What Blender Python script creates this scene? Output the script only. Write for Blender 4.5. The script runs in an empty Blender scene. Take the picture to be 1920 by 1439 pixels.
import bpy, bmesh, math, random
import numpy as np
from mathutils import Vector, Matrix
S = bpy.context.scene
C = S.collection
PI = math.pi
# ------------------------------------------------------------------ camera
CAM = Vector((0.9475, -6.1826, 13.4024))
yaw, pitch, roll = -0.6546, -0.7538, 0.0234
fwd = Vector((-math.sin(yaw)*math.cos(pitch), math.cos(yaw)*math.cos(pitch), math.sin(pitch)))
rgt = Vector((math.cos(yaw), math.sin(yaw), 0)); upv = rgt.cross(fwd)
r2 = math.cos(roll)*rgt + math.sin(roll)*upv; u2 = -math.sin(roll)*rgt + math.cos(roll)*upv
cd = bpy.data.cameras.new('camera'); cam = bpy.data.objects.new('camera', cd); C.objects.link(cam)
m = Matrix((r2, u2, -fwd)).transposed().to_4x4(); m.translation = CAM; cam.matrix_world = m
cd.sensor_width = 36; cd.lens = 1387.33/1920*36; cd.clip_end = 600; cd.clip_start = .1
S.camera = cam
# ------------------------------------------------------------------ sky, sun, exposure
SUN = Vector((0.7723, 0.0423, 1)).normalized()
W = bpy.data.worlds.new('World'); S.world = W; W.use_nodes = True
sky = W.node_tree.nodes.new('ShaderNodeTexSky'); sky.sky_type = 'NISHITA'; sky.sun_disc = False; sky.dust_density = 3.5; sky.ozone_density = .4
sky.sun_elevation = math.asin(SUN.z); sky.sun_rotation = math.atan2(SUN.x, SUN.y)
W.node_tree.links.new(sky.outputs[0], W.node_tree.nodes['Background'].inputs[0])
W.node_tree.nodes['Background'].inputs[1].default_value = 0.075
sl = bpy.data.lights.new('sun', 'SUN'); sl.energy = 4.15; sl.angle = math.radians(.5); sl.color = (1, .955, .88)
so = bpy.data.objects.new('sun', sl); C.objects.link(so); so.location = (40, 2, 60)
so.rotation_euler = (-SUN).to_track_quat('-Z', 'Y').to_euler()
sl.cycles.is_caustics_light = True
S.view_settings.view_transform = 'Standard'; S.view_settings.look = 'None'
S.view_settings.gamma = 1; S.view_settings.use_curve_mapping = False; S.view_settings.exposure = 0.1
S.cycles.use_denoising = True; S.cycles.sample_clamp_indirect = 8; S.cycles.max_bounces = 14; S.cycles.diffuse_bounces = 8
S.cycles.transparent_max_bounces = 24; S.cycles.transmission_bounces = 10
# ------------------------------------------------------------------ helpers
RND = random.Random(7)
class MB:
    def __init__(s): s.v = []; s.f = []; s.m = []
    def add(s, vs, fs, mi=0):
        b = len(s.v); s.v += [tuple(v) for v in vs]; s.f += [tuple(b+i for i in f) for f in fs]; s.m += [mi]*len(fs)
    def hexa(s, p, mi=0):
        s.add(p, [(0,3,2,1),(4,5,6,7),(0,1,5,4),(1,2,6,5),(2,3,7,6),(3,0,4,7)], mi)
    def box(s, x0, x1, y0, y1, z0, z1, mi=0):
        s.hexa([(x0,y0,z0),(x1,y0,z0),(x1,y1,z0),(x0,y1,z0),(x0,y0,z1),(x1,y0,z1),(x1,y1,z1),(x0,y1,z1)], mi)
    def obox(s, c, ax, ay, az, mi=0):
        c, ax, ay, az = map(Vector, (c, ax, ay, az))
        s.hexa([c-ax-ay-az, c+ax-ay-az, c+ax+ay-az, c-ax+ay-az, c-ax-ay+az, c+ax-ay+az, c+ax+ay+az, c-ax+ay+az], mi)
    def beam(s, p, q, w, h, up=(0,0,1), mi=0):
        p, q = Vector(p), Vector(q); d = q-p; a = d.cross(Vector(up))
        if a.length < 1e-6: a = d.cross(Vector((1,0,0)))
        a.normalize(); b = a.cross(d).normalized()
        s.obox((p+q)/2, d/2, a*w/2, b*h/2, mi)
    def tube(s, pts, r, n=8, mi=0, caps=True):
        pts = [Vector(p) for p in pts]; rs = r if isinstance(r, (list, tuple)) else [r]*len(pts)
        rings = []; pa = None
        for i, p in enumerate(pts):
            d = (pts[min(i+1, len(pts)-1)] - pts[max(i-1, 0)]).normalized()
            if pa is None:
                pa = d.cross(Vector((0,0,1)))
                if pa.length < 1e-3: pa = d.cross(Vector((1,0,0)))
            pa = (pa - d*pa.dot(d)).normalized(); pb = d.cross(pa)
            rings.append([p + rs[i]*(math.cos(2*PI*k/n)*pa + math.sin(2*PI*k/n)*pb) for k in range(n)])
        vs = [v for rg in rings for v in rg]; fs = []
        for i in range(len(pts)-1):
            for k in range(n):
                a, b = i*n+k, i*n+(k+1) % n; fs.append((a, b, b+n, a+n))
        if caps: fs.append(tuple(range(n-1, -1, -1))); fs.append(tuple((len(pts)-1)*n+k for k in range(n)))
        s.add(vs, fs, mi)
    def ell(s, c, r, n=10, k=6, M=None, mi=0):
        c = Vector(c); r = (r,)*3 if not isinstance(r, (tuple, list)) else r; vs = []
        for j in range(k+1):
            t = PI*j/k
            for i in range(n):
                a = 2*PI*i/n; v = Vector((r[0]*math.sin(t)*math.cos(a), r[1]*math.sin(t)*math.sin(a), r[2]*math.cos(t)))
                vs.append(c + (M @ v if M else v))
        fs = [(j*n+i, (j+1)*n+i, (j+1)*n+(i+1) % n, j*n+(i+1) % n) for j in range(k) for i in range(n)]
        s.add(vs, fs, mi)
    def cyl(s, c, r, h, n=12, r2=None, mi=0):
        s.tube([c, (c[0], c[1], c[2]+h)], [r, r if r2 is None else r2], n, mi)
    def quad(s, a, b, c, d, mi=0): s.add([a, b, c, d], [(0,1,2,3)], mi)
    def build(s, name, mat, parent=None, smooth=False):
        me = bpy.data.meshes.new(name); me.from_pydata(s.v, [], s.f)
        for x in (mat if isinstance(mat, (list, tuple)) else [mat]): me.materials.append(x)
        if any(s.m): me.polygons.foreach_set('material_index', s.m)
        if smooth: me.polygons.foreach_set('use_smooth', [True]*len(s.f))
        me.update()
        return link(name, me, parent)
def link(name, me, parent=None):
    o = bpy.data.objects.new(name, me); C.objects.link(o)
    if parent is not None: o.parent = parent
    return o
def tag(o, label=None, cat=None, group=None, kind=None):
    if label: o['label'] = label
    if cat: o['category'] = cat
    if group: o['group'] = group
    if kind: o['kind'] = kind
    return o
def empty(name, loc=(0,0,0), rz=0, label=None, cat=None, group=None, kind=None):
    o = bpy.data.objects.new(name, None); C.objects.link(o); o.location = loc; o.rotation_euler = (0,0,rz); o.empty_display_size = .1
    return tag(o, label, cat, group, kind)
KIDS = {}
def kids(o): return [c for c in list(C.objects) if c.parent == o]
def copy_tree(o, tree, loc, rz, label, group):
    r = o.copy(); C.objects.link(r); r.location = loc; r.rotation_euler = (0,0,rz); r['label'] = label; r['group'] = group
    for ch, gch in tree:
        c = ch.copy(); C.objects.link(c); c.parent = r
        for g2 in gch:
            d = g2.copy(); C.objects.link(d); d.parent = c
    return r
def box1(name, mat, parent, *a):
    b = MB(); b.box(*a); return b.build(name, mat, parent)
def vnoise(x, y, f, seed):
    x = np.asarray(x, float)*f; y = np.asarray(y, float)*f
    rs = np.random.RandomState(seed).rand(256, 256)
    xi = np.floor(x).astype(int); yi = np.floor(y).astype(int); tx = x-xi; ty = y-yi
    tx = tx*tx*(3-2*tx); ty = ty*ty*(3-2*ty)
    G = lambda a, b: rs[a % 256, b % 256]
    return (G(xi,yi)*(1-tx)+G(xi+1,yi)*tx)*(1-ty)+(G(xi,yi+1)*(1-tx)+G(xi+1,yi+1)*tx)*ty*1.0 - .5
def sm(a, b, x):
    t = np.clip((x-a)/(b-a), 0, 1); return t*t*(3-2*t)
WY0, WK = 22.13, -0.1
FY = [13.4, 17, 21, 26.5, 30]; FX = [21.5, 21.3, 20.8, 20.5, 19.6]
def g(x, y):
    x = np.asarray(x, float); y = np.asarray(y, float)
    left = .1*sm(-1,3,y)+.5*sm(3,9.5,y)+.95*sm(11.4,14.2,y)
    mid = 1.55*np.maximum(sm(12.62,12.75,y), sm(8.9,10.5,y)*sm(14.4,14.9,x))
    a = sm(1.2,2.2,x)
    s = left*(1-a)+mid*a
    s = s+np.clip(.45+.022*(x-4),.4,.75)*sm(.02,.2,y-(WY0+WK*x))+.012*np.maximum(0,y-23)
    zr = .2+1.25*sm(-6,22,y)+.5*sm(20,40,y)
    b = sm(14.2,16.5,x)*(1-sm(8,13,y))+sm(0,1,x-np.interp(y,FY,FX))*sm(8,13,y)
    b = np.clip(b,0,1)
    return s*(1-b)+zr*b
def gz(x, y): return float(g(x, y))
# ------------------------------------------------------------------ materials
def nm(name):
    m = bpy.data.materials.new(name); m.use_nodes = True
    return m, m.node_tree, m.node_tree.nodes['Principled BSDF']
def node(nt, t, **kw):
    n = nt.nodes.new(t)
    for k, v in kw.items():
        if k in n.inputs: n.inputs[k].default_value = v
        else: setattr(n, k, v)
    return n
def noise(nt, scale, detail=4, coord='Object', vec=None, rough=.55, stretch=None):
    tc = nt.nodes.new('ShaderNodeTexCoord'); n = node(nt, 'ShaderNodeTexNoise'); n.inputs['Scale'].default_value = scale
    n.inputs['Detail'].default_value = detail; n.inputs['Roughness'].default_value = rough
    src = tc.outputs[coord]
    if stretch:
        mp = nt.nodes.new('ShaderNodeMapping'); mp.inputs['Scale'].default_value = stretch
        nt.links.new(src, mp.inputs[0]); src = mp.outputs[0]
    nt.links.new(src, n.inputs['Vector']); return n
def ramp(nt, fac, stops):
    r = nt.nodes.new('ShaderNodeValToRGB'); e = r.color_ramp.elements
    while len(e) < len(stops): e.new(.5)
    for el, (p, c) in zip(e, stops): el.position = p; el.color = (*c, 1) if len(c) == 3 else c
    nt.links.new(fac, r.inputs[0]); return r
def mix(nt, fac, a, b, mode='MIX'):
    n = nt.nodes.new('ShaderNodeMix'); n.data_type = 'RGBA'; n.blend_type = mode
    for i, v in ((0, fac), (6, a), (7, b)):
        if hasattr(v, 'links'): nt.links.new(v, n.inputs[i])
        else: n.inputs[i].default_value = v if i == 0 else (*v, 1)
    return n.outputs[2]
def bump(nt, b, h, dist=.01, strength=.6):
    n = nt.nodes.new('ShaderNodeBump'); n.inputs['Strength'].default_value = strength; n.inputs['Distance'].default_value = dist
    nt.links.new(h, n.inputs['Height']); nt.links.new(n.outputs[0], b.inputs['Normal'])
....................
- EXERCISE DESCRIPTION -
Using the listing above, gather each line that holds the string "scene" and copy it.

- FULL RESPONSE -
What Blender Python script creates this scene? Output the script only. Write for Blender 4.5. The script runs in an empty Blender scene. Take the picture to be 1920 by 1439 pixels.
S = bpy.context.scene